Irgendwie wurden mal 14 ABM-Plätze ergattert und dieser Haufen Leute wurde dann schwer aktiv: sie organisierten Veranstaltungen in Schulen und im Cafe oder im Amerikahaus in Charlottenburg. Doch die ABM-Maßnahme wurde nicht verlängert und ging so den Bach runter. Ein anderes Projekt war das Filme zeigen. Für die Kinder der Umgebung wurden am Wochenende Kino-Filme gespielt, und die Erwachsenen waren am Donnerstag dran. Das Kinderkino gibt es leider nicht mehr, es soll aber vielleicht wieder zum Leben erweckt werden. Na hoffentlich. Und hoffentlich wird sich das Buch-Cafe auch noch über das Jahr 1998 hinaus halten können, wenn neue Mietverhandlungen ins Haus stehen. Das Haus wurde 1937 von seinen im Haus lebenden jüdischen Besitzern an eine andere Hausbewohnerin verkauft, die Bedingungen sind unbekannt, aber man kann sie sich leicht vorstellen. Wenn jüdische Eigentümer zu dieser Zeit Grundbesitz verkauften, dann stand dahinter meist die „Arisierung“ deutschen Bodens.

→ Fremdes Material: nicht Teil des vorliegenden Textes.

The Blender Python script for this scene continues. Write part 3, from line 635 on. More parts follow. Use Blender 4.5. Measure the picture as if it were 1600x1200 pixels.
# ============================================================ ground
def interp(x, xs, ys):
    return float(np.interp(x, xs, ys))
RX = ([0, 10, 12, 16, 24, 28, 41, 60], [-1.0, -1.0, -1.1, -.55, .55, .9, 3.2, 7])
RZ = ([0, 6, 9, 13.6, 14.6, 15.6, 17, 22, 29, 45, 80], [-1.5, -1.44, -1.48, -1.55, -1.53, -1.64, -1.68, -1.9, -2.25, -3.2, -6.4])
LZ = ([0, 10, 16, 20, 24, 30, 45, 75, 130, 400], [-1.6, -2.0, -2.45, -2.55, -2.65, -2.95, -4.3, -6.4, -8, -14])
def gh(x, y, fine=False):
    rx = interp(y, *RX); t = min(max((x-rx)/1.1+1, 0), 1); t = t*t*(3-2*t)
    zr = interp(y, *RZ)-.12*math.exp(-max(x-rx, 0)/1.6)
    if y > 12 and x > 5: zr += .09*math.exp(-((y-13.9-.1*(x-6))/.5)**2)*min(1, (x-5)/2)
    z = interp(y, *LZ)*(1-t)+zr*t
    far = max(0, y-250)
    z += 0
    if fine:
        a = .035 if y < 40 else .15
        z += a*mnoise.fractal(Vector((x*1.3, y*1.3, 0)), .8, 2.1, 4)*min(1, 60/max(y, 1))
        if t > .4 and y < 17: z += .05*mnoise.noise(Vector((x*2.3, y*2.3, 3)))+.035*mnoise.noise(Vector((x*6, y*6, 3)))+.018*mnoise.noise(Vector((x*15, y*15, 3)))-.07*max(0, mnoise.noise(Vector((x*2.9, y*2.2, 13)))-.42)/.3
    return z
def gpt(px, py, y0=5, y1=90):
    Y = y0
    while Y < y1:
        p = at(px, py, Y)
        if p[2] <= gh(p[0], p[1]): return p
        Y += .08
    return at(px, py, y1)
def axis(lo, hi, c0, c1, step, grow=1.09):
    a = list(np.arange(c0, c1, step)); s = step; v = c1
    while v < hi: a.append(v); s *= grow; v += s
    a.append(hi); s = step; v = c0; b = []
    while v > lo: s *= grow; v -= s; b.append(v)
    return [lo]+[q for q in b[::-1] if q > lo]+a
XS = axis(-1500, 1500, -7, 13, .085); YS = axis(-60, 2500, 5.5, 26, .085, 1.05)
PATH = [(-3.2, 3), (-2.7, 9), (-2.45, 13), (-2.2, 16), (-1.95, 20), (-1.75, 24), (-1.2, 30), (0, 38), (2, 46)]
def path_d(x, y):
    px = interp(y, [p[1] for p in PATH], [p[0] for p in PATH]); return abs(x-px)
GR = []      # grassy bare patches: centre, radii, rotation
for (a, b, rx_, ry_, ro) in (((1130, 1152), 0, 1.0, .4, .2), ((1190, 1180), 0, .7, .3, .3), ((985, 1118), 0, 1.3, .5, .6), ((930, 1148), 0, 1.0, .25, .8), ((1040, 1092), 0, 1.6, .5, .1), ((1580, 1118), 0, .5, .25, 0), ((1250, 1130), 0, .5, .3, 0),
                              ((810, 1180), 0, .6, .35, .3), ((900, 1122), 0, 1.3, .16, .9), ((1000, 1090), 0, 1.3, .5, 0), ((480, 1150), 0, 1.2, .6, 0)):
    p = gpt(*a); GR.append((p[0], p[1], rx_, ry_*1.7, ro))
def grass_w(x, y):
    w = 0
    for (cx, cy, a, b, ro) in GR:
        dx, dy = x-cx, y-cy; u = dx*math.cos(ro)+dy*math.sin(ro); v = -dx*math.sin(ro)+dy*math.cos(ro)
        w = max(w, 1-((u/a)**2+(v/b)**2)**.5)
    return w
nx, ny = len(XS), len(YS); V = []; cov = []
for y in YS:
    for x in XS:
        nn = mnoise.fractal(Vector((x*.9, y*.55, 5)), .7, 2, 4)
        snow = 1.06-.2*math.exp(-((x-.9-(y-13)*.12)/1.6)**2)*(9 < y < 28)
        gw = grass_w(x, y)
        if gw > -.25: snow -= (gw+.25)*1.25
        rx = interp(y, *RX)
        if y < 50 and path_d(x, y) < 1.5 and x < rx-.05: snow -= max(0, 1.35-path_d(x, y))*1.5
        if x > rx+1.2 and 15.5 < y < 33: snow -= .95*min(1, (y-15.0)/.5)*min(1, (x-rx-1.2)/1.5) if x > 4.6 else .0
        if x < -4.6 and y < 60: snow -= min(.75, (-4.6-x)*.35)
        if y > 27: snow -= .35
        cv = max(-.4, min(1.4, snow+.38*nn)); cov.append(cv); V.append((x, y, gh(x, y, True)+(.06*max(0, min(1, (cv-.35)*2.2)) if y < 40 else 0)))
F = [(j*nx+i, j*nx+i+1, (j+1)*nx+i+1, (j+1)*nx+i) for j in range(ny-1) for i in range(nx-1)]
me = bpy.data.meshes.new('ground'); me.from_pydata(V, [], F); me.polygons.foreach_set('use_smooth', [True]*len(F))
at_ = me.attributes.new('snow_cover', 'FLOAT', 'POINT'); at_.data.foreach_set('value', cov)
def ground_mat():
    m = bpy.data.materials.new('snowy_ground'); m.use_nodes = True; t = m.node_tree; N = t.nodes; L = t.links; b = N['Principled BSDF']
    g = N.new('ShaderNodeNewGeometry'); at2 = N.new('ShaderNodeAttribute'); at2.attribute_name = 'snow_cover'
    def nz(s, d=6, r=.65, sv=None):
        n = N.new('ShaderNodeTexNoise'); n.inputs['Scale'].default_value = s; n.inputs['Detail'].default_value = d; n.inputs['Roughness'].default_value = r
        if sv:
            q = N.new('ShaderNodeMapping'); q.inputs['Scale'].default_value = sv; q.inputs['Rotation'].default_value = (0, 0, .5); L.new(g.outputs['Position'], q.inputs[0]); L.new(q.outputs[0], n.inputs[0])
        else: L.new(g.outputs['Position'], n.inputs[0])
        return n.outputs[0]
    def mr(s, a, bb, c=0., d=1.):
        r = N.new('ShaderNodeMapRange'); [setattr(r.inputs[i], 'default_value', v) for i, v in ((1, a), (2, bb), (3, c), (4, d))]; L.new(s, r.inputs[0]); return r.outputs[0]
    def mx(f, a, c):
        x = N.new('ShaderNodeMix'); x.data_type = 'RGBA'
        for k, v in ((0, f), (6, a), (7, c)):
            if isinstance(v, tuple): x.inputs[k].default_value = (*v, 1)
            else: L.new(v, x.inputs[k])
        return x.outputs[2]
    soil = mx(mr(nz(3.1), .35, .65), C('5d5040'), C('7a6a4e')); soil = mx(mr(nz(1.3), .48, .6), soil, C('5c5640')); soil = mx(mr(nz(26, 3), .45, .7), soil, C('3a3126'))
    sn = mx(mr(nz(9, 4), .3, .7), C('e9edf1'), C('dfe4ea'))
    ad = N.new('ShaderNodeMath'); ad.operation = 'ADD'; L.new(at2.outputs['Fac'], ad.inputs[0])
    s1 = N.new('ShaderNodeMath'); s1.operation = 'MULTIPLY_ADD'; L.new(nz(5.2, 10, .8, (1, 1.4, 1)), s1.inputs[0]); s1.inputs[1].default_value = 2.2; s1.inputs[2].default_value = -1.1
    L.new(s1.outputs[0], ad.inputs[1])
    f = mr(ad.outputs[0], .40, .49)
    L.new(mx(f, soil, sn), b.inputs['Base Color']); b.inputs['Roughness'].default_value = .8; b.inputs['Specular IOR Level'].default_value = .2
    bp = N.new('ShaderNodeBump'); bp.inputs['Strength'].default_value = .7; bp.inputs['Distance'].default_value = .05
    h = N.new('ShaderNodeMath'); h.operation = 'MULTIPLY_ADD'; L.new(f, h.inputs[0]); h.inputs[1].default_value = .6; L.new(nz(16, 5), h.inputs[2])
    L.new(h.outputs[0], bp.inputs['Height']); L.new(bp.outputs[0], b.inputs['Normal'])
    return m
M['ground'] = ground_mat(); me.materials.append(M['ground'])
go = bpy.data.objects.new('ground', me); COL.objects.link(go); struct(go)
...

Völlig unklar sind die zukünftigen Eigentumsverhältnisse und damit auch die Zukunft des Ladens. Währenddessen kann man sich aber erstmal am Donnerstagabend so gegen 21 Uhr ins „Village Voice“ setzen, sich mexikanisches Essen oder einen Milchkaffee bestellen und sich gemütlich einen Film anschauen – hoffentlich noch lange.